■ INSTRUCTION
Only the lines from the first one through the line with "COL = sc.collection" should be printed, exactly as they appear.
--- START DATA PROVIDED ---
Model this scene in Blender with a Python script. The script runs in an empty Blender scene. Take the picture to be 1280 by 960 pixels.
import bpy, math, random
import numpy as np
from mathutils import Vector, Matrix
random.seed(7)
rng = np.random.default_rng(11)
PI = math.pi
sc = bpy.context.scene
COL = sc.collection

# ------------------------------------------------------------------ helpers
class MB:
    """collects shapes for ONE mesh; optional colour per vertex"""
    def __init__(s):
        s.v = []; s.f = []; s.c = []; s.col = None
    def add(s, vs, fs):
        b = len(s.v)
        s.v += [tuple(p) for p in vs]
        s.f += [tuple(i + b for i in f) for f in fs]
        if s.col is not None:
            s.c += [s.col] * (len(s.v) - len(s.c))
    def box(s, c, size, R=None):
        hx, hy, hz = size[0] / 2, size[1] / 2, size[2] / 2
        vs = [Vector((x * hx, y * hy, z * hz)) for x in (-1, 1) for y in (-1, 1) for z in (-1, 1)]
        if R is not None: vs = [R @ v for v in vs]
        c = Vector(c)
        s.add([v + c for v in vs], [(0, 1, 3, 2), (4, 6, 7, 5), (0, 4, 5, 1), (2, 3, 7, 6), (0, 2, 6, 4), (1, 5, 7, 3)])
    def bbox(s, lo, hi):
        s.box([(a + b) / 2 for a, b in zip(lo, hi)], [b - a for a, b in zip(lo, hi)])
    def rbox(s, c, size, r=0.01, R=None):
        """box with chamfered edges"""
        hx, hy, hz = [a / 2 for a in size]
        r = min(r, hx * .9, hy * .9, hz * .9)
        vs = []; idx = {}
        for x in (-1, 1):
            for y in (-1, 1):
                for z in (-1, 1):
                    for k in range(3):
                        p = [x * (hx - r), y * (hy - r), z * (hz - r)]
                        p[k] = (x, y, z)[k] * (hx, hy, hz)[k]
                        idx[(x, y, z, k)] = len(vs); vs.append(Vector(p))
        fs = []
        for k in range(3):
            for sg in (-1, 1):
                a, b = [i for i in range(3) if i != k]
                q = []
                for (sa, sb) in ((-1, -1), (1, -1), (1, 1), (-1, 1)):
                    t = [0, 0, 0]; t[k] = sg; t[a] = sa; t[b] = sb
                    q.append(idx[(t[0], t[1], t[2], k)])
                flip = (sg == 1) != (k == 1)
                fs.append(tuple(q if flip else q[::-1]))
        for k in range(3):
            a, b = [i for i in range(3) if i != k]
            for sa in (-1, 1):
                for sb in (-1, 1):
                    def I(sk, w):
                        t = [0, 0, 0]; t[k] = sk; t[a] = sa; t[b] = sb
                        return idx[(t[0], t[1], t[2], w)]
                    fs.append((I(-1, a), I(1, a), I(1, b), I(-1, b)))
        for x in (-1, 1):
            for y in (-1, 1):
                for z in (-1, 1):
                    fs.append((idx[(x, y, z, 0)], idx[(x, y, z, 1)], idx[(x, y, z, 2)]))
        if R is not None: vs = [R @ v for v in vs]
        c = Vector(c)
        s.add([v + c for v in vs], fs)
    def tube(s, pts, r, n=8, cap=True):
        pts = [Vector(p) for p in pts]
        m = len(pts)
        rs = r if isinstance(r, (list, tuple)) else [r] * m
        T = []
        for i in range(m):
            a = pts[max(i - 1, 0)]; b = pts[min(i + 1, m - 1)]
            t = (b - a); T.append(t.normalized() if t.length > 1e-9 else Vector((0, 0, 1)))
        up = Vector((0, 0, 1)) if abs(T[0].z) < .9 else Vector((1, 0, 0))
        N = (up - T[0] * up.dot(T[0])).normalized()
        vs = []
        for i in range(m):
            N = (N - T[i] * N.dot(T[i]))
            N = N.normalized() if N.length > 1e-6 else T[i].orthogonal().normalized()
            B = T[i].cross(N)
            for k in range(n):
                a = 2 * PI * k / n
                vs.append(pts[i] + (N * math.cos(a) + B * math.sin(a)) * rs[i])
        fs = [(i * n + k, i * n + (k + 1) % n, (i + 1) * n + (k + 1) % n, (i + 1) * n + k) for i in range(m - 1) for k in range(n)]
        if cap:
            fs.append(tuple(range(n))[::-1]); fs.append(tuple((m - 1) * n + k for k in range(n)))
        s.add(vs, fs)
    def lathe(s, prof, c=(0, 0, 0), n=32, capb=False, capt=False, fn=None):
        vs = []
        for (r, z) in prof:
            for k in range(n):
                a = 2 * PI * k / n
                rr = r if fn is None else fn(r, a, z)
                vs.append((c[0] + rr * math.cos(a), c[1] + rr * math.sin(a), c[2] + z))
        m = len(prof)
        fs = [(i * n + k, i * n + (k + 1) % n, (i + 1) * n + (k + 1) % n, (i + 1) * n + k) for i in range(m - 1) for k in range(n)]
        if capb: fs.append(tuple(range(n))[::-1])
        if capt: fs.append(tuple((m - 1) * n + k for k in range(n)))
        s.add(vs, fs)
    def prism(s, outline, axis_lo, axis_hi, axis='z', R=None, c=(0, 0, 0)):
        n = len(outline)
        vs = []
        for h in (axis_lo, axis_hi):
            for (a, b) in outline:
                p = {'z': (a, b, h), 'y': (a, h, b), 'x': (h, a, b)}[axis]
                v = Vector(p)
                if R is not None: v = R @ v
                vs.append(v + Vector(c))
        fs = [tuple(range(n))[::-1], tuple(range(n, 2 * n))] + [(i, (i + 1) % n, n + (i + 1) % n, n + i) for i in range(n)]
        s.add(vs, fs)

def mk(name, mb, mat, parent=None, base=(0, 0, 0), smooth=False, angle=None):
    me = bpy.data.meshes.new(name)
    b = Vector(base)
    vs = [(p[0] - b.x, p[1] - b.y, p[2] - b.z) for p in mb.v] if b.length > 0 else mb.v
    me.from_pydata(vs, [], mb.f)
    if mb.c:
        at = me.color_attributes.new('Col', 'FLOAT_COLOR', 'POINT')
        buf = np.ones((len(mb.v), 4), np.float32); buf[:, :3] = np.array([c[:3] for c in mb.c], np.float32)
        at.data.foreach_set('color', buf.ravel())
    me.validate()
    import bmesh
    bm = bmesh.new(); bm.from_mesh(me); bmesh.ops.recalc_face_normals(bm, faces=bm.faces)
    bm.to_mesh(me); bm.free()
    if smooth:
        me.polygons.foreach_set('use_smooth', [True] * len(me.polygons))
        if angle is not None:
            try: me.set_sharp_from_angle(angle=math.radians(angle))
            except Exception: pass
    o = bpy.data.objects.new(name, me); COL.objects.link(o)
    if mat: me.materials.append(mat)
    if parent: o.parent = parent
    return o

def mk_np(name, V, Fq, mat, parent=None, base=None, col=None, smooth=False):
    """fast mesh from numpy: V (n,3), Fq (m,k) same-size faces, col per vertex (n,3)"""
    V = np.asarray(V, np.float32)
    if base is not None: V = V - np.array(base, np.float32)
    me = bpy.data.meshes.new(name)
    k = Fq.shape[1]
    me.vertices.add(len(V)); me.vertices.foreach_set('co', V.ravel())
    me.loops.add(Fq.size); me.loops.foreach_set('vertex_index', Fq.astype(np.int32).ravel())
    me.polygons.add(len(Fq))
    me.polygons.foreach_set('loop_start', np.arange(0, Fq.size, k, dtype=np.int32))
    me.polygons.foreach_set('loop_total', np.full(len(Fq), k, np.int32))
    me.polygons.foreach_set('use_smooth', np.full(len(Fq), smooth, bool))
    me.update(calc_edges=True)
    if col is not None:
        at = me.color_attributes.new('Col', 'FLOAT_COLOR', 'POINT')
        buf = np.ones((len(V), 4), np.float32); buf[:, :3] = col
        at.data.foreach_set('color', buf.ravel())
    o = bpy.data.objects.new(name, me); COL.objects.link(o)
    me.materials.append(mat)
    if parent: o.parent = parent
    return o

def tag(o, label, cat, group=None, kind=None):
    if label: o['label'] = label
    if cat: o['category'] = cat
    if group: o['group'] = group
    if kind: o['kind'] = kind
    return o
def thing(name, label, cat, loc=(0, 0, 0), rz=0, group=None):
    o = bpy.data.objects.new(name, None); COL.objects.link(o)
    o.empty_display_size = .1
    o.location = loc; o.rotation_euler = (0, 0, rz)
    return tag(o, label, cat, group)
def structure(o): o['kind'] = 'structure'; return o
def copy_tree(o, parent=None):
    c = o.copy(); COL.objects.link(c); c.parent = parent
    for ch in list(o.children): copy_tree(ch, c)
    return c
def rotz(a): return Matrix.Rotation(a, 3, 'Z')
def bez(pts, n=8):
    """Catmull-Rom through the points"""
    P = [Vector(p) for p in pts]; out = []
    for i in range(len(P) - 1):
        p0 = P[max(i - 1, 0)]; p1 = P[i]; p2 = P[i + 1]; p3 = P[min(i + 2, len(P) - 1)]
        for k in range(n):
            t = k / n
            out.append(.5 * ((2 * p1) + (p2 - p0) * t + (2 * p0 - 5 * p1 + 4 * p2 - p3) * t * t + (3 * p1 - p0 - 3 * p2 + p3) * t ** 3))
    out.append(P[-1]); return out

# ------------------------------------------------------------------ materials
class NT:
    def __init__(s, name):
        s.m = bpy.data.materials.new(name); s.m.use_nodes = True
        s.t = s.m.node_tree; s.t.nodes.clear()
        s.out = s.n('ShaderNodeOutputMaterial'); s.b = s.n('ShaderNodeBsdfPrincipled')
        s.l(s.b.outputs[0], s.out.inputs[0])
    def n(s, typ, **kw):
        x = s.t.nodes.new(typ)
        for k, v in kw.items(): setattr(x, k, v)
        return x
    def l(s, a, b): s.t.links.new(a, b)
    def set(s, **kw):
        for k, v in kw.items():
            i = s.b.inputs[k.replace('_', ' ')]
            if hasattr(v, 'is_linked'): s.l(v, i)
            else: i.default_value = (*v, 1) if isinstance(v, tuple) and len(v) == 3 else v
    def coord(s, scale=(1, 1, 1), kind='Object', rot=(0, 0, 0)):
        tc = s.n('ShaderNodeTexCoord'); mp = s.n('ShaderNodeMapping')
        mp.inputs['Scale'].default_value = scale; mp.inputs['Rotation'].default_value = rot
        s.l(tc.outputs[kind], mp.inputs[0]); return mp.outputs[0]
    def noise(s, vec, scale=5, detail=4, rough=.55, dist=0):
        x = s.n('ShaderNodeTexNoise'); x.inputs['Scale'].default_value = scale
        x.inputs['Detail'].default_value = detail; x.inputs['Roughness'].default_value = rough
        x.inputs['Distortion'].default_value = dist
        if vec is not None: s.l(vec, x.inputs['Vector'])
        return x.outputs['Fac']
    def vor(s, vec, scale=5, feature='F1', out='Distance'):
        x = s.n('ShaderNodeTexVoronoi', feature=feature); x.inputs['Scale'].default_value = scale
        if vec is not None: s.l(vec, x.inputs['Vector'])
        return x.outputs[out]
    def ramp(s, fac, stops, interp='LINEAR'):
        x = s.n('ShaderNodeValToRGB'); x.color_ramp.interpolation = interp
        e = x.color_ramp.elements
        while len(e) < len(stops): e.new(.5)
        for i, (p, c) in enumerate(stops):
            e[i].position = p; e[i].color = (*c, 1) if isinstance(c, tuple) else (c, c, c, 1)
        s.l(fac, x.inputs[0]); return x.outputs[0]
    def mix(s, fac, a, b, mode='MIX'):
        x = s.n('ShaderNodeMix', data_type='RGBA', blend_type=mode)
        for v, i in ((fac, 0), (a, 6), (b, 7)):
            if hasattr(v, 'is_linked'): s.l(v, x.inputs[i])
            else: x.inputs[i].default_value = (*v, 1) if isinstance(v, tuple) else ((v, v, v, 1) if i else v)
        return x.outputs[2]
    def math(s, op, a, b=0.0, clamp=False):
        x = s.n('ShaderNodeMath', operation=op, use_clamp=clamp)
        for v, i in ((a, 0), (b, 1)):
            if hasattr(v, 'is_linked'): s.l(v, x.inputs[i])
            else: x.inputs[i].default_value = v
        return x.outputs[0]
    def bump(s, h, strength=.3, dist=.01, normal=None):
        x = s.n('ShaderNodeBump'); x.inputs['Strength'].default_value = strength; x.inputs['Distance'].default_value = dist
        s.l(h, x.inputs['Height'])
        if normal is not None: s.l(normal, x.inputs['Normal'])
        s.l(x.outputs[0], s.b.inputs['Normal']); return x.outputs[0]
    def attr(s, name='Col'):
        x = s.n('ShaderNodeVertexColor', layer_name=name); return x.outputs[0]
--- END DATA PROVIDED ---
■ EXERCISE RESPONSE
Model this scene in Blender with a Python script. The script runs in an empty Blender scene. Take the picture to be 1280 by 960 pixels.
import bpy, math, random
import numpy as np
from mathutils import Vector, Matrix
random.seed(7)
rng = np.random.default_rng(11)
PI = math.pi
sc = bpy.context.scene
COL = sc.collection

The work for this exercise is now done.